▶ **Information supplied**
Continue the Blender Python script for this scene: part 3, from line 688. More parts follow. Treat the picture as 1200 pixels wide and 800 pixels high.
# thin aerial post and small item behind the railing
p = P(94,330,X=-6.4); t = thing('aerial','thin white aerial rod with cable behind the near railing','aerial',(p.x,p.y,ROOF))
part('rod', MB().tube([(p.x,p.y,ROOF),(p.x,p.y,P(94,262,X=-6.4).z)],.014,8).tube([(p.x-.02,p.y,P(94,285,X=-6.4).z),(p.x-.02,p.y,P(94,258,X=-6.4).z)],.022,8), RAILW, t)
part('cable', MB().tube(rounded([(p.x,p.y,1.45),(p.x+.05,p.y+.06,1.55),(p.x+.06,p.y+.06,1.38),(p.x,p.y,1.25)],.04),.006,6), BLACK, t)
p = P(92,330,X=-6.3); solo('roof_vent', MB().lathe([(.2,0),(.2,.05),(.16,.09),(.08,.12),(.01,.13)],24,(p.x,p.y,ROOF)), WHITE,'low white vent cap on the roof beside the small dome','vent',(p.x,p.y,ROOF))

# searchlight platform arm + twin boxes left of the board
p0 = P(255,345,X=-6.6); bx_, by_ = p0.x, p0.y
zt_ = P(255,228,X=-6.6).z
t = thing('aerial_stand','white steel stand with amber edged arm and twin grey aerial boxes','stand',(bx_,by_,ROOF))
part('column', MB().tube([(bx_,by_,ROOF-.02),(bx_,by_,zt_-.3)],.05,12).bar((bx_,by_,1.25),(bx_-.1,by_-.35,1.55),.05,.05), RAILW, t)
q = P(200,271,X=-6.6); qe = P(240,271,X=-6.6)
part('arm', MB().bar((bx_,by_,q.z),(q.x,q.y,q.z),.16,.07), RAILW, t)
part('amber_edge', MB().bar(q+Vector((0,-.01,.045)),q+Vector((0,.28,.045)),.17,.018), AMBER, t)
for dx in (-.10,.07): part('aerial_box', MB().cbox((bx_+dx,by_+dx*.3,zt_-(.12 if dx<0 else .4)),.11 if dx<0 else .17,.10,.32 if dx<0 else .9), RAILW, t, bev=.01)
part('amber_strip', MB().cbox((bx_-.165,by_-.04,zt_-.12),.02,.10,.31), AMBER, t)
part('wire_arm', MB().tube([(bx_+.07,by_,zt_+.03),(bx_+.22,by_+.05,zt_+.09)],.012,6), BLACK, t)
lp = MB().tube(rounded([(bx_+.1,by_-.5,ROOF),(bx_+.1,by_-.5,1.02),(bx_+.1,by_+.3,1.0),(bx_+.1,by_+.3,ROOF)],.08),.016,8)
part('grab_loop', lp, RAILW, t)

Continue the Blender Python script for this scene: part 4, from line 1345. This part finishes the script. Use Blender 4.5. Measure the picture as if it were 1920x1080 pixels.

▶ **Objective**
From the entries above, list each line with "this" in it.

▶ **Full solution**
Continue the Blender Python script for this scene: part 3, from line 688. More parts follow. Treat the picture as 1200 pixels wide and 800 pixels high.
Continue the Blender Python script for this scene: part 4, from line 1345. This part finishes the script. Use Blender 4.5. Measure the picture as if it were 1920x1080 pixels.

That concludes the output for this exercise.